Aksiologi Islam: Ketika Ilmu Menjadi Jalan Bernilai Menuju Kebaikan
![]() |
| Salsabila Al Adzkia, Mahasiswi Fakultas Tarbiyah dan Ilmu Keguruan Universitas Islam Negeri (UIN) Sultanah Nahrasiyah. |
Penulis Opini: Salsabila Al Adzkia, Mahasiswi Fakultas Tarbiyah dan Ilmu Keguruan Universitas Islam Negeri (UIN) Sultanah Nahrasiyah.
Di tengah dunia yang semakin dikuasai teknologi dan informasi, banyak orang yang haus akan ilmu, tetapi lupa untuk apa sebenarnya ilmu itu digunakan.
Dalam pandangan Islam, belajar bukan hanya sekedar menambah pengetahuan, tapi juga soal bagaimana ilmu tersebut bisa menumbuhkan nilai dan tanggung jawab moral. Ilmu yang sejati bukan diukur dari seberapa banyak kita peroleh, tapi dari sejauh mana ilmu itu bisa membawa kita pada kebaikan.
Nah, di sinilah pentingnya kita memahami aksiologi Islam, yaitu pandangan tentang nilai, manfaat serta tujuan ilmu yang kita pelajari supaya benar-benar berpihak pada kebaikan, bukan cuma sekedar untuk terlihat kepintaran.
Secara sederhana, aksiologi bisa dipahami sebagai ilmu tentang nilai, apa yang dianggap baik, benar, dan bermanfaat.
Dalam Islam, ilmu dan nilai tidak dapat dipisahkan. Karena setiap pengetahuan yang kita pelajari seharusnya membuat kita makin dekat kepada Allah dan bermanfaat bagi orang lain.
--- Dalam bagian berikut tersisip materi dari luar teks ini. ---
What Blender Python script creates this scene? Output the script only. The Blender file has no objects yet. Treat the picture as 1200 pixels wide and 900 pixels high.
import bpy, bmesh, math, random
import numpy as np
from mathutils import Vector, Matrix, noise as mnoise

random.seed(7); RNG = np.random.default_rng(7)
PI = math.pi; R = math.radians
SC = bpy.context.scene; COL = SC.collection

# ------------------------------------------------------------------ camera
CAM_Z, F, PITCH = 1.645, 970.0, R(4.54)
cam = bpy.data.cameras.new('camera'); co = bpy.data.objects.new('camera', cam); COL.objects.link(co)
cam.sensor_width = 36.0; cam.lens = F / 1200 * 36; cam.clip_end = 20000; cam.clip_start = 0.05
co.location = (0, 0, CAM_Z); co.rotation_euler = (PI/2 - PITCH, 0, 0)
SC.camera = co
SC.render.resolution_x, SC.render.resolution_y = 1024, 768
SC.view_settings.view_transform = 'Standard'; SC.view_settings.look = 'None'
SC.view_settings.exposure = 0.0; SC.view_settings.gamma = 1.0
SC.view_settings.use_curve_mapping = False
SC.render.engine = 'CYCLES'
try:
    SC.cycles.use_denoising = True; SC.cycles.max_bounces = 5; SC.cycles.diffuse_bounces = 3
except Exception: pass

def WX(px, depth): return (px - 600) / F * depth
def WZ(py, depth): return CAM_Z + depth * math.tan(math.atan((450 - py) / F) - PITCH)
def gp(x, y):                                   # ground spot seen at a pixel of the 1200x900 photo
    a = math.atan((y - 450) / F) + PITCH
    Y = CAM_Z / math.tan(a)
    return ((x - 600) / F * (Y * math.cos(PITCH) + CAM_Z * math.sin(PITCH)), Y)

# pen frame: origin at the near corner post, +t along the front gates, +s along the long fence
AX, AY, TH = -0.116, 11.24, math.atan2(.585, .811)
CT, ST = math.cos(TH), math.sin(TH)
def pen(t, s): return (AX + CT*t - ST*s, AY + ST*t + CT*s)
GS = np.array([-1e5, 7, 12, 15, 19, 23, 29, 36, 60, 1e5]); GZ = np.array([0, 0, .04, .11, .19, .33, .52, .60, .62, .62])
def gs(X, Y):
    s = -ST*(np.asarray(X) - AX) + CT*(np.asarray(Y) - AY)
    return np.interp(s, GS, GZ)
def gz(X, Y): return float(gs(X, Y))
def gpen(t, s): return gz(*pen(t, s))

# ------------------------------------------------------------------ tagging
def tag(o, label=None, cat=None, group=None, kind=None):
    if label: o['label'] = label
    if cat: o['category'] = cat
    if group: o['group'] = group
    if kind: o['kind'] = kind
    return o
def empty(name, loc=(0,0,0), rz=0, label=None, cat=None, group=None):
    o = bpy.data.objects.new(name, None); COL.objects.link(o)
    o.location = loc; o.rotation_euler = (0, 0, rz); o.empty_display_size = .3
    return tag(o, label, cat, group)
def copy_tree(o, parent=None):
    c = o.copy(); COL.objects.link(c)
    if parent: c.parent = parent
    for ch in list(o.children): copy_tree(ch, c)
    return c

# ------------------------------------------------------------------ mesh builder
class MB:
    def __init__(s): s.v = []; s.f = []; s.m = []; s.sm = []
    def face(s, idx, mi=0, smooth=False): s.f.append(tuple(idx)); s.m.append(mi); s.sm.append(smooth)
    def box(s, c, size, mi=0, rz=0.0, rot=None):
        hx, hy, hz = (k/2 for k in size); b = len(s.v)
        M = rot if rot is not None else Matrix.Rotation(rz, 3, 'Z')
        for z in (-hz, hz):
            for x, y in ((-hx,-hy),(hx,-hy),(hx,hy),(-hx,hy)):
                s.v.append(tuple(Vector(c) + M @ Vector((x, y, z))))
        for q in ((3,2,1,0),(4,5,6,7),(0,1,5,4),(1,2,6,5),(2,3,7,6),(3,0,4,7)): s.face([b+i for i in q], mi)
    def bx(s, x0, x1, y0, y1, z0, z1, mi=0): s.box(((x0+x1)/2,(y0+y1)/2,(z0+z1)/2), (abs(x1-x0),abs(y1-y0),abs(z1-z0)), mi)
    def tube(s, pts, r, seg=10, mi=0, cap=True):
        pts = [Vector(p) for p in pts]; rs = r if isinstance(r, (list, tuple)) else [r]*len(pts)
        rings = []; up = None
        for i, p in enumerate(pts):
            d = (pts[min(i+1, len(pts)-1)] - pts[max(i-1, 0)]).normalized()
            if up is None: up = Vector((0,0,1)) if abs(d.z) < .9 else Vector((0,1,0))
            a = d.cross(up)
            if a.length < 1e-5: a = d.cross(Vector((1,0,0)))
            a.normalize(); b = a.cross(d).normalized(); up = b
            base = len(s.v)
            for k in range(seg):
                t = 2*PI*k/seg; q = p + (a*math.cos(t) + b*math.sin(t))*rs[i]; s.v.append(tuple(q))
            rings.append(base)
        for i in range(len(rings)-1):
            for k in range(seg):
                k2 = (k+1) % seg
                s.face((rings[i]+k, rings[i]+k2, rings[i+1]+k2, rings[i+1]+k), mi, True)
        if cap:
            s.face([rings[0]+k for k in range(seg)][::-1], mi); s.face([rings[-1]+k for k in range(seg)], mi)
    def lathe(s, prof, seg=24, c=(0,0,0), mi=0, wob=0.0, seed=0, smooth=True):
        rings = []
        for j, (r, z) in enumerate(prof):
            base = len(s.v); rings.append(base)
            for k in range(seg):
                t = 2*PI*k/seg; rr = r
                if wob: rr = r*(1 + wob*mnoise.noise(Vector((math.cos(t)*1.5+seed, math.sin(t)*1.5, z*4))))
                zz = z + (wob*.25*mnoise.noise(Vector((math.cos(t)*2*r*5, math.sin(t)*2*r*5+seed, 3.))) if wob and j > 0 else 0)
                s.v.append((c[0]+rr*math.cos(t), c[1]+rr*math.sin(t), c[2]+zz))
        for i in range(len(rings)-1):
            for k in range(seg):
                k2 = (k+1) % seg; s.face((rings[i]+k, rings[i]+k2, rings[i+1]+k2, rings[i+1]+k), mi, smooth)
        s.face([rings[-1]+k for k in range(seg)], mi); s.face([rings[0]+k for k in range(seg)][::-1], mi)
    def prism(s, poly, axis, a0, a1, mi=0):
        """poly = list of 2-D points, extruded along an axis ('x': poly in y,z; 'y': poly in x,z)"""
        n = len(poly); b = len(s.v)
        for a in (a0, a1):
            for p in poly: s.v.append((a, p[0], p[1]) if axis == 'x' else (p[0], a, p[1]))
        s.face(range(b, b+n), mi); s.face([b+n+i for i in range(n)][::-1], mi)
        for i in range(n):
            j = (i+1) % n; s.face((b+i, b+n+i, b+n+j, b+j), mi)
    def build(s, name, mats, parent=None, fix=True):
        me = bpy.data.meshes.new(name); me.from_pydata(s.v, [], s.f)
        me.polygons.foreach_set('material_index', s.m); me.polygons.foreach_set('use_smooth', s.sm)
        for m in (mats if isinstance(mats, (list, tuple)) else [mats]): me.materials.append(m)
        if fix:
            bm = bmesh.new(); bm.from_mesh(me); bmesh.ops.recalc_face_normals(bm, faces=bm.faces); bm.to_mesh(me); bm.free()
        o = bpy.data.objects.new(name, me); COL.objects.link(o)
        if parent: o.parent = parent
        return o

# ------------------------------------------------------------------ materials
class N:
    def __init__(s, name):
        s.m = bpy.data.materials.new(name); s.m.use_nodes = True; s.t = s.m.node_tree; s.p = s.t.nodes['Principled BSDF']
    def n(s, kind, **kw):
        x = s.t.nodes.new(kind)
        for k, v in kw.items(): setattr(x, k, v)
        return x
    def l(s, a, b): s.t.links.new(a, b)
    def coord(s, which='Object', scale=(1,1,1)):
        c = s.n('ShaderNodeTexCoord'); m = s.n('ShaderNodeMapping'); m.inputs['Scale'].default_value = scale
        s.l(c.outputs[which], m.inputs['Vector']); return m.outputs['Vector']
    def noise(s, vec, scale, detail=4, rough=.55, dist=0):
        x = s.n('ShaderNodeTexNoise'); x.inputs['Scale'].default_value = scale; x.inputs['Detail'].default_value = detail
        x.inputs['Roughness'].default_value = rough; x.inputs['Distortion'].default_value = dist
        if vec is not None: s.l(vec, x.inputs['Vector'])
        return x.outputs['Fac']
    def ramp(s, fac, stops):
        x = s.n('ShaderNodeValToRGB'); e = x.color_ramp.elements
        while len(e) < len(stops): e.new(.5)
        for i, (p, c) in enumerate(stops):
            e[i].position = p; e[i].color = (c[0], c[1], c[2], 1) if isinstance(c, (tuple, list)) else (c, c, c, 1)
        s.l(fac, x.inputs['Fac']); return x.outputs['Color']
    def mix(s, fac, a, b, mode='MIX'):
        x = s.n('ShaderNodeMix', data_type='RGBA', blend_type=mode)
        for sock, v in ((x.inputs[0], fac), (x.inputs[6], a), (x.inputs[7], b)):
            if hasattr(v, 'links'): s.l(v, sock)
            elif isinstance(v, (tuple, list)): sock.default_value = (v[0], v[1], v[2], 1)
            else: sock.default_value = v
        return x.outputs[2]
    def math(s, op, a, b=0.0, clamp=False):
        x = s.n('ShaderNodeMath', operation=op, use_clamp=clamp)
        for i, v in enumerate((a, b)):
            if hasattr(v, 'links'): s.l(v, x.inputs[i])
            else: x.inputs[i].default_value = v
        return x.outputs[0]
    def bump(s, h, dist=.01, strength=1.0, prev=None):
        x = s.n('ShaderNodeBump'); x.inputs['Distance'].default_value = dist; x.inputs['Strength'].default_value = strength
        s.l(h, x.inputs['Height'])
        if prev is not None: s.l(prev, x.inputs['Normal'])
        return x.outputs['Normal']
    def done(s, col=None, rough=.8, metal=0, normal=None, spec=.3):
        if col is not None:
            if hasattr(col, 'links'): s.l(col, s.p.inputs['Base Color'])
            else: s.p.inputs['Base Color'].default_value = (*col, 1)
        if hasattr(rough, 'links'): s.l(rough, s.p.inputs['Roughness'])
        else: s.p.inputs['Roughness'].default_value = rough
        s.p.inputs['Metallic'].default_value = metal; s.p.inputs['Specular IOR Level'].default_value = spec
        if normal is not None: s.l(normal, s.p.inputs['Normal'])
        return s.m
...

Seperti yang pernah dikatakan oleh Imam Al-Ghazali, “Ilmu tanpa amal adalah kegilaan, dan amal tanpa ilmu adalah kesia-siaan.” Kutipan itu mengingatkan kita bahwa ilmu bukan sekadar teori atau hafalan, melainkan amanah yang harus digunakan dengan penuh tanggung jawab moral.
Sejak dulu, Islam tidak pernah menolak perkembangan ilmu. Justru, peradaban Islam pernah berada di puncak kejayaan karena para ilmuwan Muslim mampu memadukan akal dan iman.
Banyak tokoh besar Islam seperti Ibnu Sina, Al-Farabi, dan Al-Kindi yang menjadi bukti bahwa ilmu dapat berkembang pesat tanpa harus meninggalkan nilai-nilai ketuhanan.
Mereka tidak hanya berpikir ilmiah, tapi juga menjaga spiritualitas dalam setiap penelitiannya.
Menurut Syed Muhammad Naquib al-Attas (1980), tujuan utama pendidikan dalam Islam adalah “menanamkan adab, yaitu pengenalan dan pengakuan terhadap tempat yang benar bagi segala sesuatu”.
Jadi, penguasaan ilmu tanpa diiringi pemahaman nilai akan melahirkan generasi yang pintar tapi kehilangan arah. Maka, pengembangan ilmu dalam Islam harus selalu seimbang antara akal dan hati, antara logika dan moral.
Dalam Islam, seorang pencari ilmu punya tanggung jawab besar, bukan cuma kepada dirinya sendiri, tapi juga kepada masyarakat. Hal tersebut selaras dengan sabda Rasulullah SAW yang berbunyi, “Barang siapa menempuh jalan untuk mencari ilmu, maka Allah akan memudahkan baginya jalan menuju surga.” (HR. Muslim). Namun jalan itu bukan sekadar tentang hafalan atau gelar, melainkan tentang adab, keikhlasan, dan kerendahan hati.
Seorang ilmuwan atau mahasiswa seharusnya rendah hati, terbuka terhadap kebenaran, dan nggak merasa paling tahu. Etika ini penting biar ilmu yang kita miliki nggak berubah jadi kesombongan. Karena, semakin tinggi pohon ilmu, maka semakin merunduk. Ketika niat belajar kita bersih, ilmu itu akan jadi cahaya, bukan beban.
Aksiologi Islam mengajarkan bahwa ilmu tanpa nilai akan kehilangan makna. Setiap pengetahuan seharusnya membawa kita lebih dekat kepada Allah dan lebih peka terhadap sesama. Pada akhirnya, ilmu bukan tentang siapa yang paling banyak tahu, tapi siapa yang paling banyak memberi manfaat.
Jadi, mari kita belajar bukan cuma biar pintar, tapi juga biar bernilai buat diri sendiri, buat masyarakat, dan tentu saja untuk Allah.